Llegó como turista cuando aún no había casi nada en la isla y ahora está casada con un “belonger” originario de Blue Hills, Arthur Dean, uno de los más famosos profesionales de pesca con mosca del Caribe entero. Juntos manejan una de las primeras compañías de excursiones, la Silver Deep. Aceptando su consejo, esa misma tarde subimos al barco del simpático capitán Pringle, uno de los 12 hermanos Dean, y salimos para un crucero de unas cuatro horas. Desde el mar Grace Bay se veía aún más impresionante.

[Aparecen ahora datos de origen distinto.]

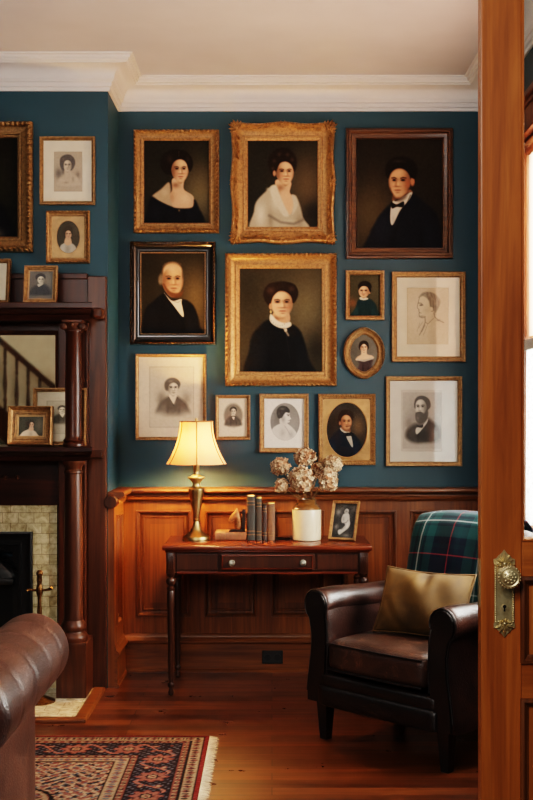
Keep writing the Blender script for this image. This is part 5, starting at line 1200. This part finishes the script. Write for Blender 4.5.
hydrangea('topmost dried hydrangea head at the middle of the bunch', hp(226, 112, 5.755), .052, .86, (-.002, .02))
hydrangea('large front dried hydrangea head hanging over the crock rim', hp(212, 204, 5.64), .058, 1.12, (-.008, -.026))
hydrangea('upper dried hydrangea head toward the armchair', hp(338, 142, 5.76), .044, 1.0, (.026, .012))
hydrangea('long lower dried hydrangea head toward the armchair', hp(322, 206, 5.635), .045, 1.3, (.028, -.012))
hydrangea('dark dried hydrangea tucked behind the others in the middle', hp(284, 168, 5.835), .040, 1.1, (.014, .026))
# framed snapshot on the desk
picture('standing_photo', 'gold framed black and white photo tilted on the desk beside the crock', None, None, .014, .016, PR_PLAIN, M['gold_b'], p_desk_photo, 76, 'print', stand=(wx(342.4, 5.66), 5.675, ZT + .001), size=(.146, .204), tilt=(-.33, 0, -.45), group=None)
r = PIC[-1]; MB().add([(-.03, .002, .13), (.03, .002, .13), (.03, .062, .028), (-.03, .062, .028), (-.03, .005, .13), (.03, .005, .13), (.03, .065, .028), (-.03, .065, .028)], [(0, 1, 2, 3), (7, 6, 5, 4), (0, 4, 5, 1), (2, 6, 7, 3), (1, 5, 6, 2), (0, 3, 7, 4)]).build('easel_back', M['backing'], r)

# ------------------------------------------------------------------ armchair
AC = thing('leather_armchair', 'worn dark brown leather armchair with rolled arms beside the desk', 'armchair', (.430, 4.535, 0), (0, 0, math.radians(-45)))
Z_S = .305
def rail():
    mb = MB()
    mb.soft((0, .20, .205), (.335, .245, .055), .022, 6); return mb
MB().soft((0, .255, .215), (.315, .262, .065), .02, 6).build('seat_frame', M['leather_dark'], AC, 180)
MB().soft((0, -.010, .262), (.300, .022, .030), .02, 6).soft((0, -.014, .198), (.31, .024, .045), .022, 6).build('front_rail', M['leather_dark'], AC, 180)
def puff(o, p):
    k = (1 - p[0] ** 4) * (1 - p[1] ** 4)
    if p[2] > .0: o.z += .022 * k * p[2]
    if abs(p[1] + 1) < .3: o.y -= .012 * (1 - p[0] ** 2)
    return o
sc = MB().soft((0, .235, .372), (.255, .272, .062), .035, 14, puff).build('seat_cushion', M['leather_seat'], AC, 180)
mb = MB()
for z in (.318, .424): mb.tube([(x, -.040 - .010 * (1 - (x / .25) ** 2), z) for x in [-.245 + .49 * k / 16 for k in range(17)]], .0045, 6)
mb.build('welt', M['leather_dark'], sc, 60)
# arms: cross-section swept from front to back
def arm_section():
    pts = [(.262, .30), (.258, .40), (.262, .50), (.272, .555)]
    cx, cz, r = .330, .572, .066
    for k in range(13):
        a = math.radians(190 - k * 20.5); pts.append((cx + r * math.cos(a), cz + r * math.sin(a)))
    pts += [(.362, .500), (.350, .44), (.356, .36), (.372, .27), (.382, .20), (.380, .155), (.300, .155), (.27, .2)]
    return pts
AS = arm_section()
for s in (-1, 1):
    mb = MB(); vs, fs = [], []; ys = [-.012, -.004, .02, .10, .2, .3, .4, .49, .52]; m = len(AS)
    for i, y in enumerate(ys):
        k = {0: .93, 1: .985}.get(i, 1.0); dz = -.018 * max(0, (y - .1) / .4); wob = .004 * math.sin(y * 21 + s)
        for (x, z) in AS: vs.append((s * (.325 + (x - .325) * k), y, .38 + (z - .38) * k + (dz + wob * .4 if z > .5 else 0)))
    for i in range(len(ys) - 1):
        for j in range(m): a, b = i * m + j, i * m + (j + 1) % m; fs.append((a, b, b + m, a + m))
    fs += [tuple(range(m)), tuple(range((len(ys) - 1) * m, len(ys) * m))[::-1]]
    arm = mb.add(vs, fs).build('armrest', M['leather'], AC, 60)
    # facing panel on the arm front, edged with a welt
    fc = [(.325 + (x - .325) * .80, .385 + (z - .385) * .955) for x, z in AS]
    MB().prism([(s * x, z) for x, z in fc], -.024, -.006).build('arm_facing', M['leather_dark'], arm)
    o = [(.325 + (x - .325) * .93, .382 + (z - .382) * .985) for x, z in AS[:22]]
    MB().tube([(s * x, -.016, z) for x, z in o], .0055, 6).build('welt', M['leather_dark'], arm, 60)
# back: slightly reclined, rounded top, inside cushion
RC = math.radians(-13); BM = Matrix.Translation((0, .515, .278)) @ Matrix.Rotation(RC, 4, 'X')
def bfn(o, p):
    if p[2] > .2: o.z -= .035 * (abs(p[0]) ** 2.5)
    return o
bk = MB().soft((0, .03, .315), (.325, .060, .325), .055, 12, bfn, BM).build('backrest', M['leather'], AC, 180)
def bfn2(o, p):
    if p[1] < 0: o.y -= .03 * (1 - p[0] ** 2) * (1 - p[2] ** 2)
    return bfn(o, p)
MB().soft((0, -.045, .345), (.262, .035, .265), .034, 12, bfn2, BM).build('back_cushion', M['leather'], bk, 180)
for (x, y) in ((-.315, .03), (.315, .03), (-.29, .50), (.29, .50)):
    MB().add([(x - .017, y - .017, 0), (x + .017, y - .017, 0), (x + .017, y + .017, 0), (x - .017, y + .017, 0), (x - .028, y - .028, .17), (x + .028, y - .028, .17), (x + .028, y + .028, .17), (x - .028, y + .028, .17)], [(0, 3, 2, 1), (4, 5, 6, 7), (0, 1, 5, 4), (1, 2, 6, 5), (2, 3, 7, 6), (3, 0, 4, 7)]).build('leg', M['black_wood'], AC)
# tartan throw over the back: local path front-bottom -> over the top -> down the rear
tr = thing('tartan_throw', 'dark green and navy tartan throw draped over the back of the armchair', 'blanket', AC.location[:], (0, 0, math.radians(-45)))
tp = [(-.116, .195), (-.122, .25), (-.126, .34), (-.122, .45), (-.112, .54), (-.096, .60), (-.062, .650), (-.010, .676), (.045, .676), (.090, .652), (.114, .60), (.116, .52), (.115, .40), (.115, .26)]
vs, fs, uvs, nx = [], [], [], 40; acc = [0]
for a, b in zip(tp[:-1], tp[1:]): acc.append(acc[-1] + math.hypot(b[0] - a[0], b[1] - a[1]))
x0, x1 = -.240, .246
fin = []
for i in range(len(tp) - 1):
    for q in range(4): t = q / 4; fin.append((tp[i][0] * (1 - t) + tp[i + 1][0] * t, tp[i][1] * (1 - t) + tp[i + 1][1] * t, acc[i] * (1 - t) + acc[i + 1] * t))
fin.append((*tp[-1], acc[-1]))
for j, (y, z, v) in enumerate(fin):
    for i in range(nx + 1):
        t = i / nx; x = x0 + (x1 - x0) * t + .01 * math.sin(v * 9) + (-.03 * max(0, 1 - v / .25)) * (t - .3)
        dz = -.040 * min(1, abs(x / .325)) ** 2.5 * max(0, min(1, (z - .30) / .34)) + .008
        w = .004 * math.sin(x * 40 + v * 6) * math.sin(v * 11 + 1); yy = y - .010 * (1 if j < len(fin) / 2 else -1) + w * (1 if j < len(fin) / 2 else .2)
        vs.append((BM @ Vector((x, yy, z + dz)))[:]); uvs.append((x, v))
m = nx + 1
for j in range(len(fin) - 1):
    for i in range(nx): a = j * m + i; fs.append((a, a + 1, a + m + 1, a + m))
o = MB().add(vs, fs).build('throw_cloth', M['tartan'], tr, 180)
ul = o.data.uv_layers.new(name='UVMap')
for l in o.data.loops: ul.data[l.index].uv = uvs[l.vertex_index]
sd = o.modifiers.new('thick', 'SOLIDIFY'); sd.thickness = .006; sd.offset = -1
fgm = MB()
for k in range(70):
    t = k / 69; i = int(round(t * nx)); p = Vector(vs[len(vs) - m + i]); fgm.tube([p, p + Vector((hR.uniform(-.004, .004), .002, -.025))], .0016, 5)
fgm.build('fringe', M['tartan'], tr, 60)
# olive cushion
pc = thing('velvet_cushion', 'olive gold velvet cushion leaning against the armchair back', 'cushion', AC.location[:], (0, 0, math.radians(-45)))
PM = Matrix.Translation((.028, .260, .585)) @ Matrix.Rotation(math.radians(12), 4, 'Z') @ Matrix.Rotation(math.radians(-26), 4, 'X') @ Matrix.Rotation(math.radians(1), 4, 'Y')
vs, fs = [], []; n1, n2 = 40, 28; Wc, Hc, Tc = .204, .145, .080
for side in (-1, 1):
    for j in range(n2 + 1):
        for i in range(n1 + 1):
            u, v = -1 + 2 * i / n1, -1 + 2 * j / n2
            e = (max(0, 1 - abs(u) ** 2.6) * max(0, 1 - abs(v) ** 2.4)) ** .68
            px_, pz_ = u * Wc * (1 - .055 * (1 - u * u) * 0 - .05 * (1 - v * v) * abs(u)), v * Hc * (1 - .09 * (1 - u * u) * abs(v))
            wr = .007 * math.sin(7 * u + 3 * v + 1) * e - .018 * math.exp(-((u - .05 + .12 * (v - .6)) / .10) ** 2) * math.exp(-((v - .72) / .30) ** 2) + .006 * math.exp(-((u - .25) / .10) ** 2) * math.exp(-((v - .5) / .4) ** 2) - .010 * math.exp(-((u + .8 - .5 * abs(v)) / .1) ** 2) * (v < 0)
            vs.append((PM @ Vector((px_, side * (Tc * e + (wr if side < 0 else 0)), pz_)))[:])
m = n1 + 1; T2 = (n2 + 1) * m
for sd_ in (0, 1):
    for j in range(n2):
        for i in range(n1): a = sd_ * T2 + j * m + i; q = (a, a + 1, a + m + 1, a + m); fs.append(q if sd_ == 0 else q[::-1])
mb = MB().add(vs, fs); bm = bmesh.new()
o = mb.build('cushion_cover', M['velvet'], pc, 180)
bm.from_mesh(o.data); bmesh.ops.remove_doubles(bm, verts=bm.verts, dist=.0006); bmesh.ops.recalc_face_normals(bm, faces=bm.faces); bm.to_mesh(o.data); bm.free()
rim = [(u, v) for u, v in [(-1 + 2 * k / 20, -1) for k in range(20)] + [(1, -1 + 2 * k / 14) for k in range(14)] + [(1 - 2 * k / 20, 1) for k in range(20)] + [(-1, 1 - 2 * k / 14) for k in range(15)]]
MB().tube([(PM @ Vector((u * Wc * (1 - .05 * (1 - v * v) * abs(u)), 0, v * Hc * (1 - .09 * (1 - u * u) * abs(v)))))[:] for u, v in rim], .0045, 6).build('piping', M['velvet'], pc, 60)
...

Navegamos en las aguas del Princess Alexandra National Park, pasando frente a la larga y espectacular Leeward Beach, en dirección a los cayos, famosos por ser los destinos más exclusivos, Pine Cay y sobre todo Parrot Cay, la isla de ensueño donde compraron casa muchas estrellas de Hollywood y donde se encuentra el lujosísimo resort Parrot Cay by COMO.

Nosotros aterrizamos en Little Water Cay o Iguana Island, cuyos dueños son dos o tres mil iguanas, los animales más grandes del archipiélago y los últimos representantes de una especie endémica de iguana, hoy en grave peligro de extinción a causa del desarrollo turístico y de la introducción de perros y gatos en las islas del archipiélago.

Algunas de estas raras iguanas se atreven a dejar la reserva natural de Little Water Cay, cruzando por la franja de arena que conecta la isla con Water Cay, otro cayo deshabitado, y viven tranquilas en la pequeña duna cubierta de arbustos a las espaldas de una de las playas más hermosas de todo el archipiélago, la Half Moon Bay.

El barco del capitán Pringle se acercó también a esta magnífica bahía y nos hizo bajar. Pisamos la arena y dejamos nuestras huellas como si fuéramos exploradores descubriendo una isla desconocida.

Desde un escenográfico acantilado de piedra caliza, a la sombra de un pequeño bosque de palmas y árboles raros que parecían pinos, disfrutamos de la vista de la playa desierta, las olas suaves y el mar color turquesa. Fue entonces cuando entendí por fin, qué hace realmente exclusivo a un destino.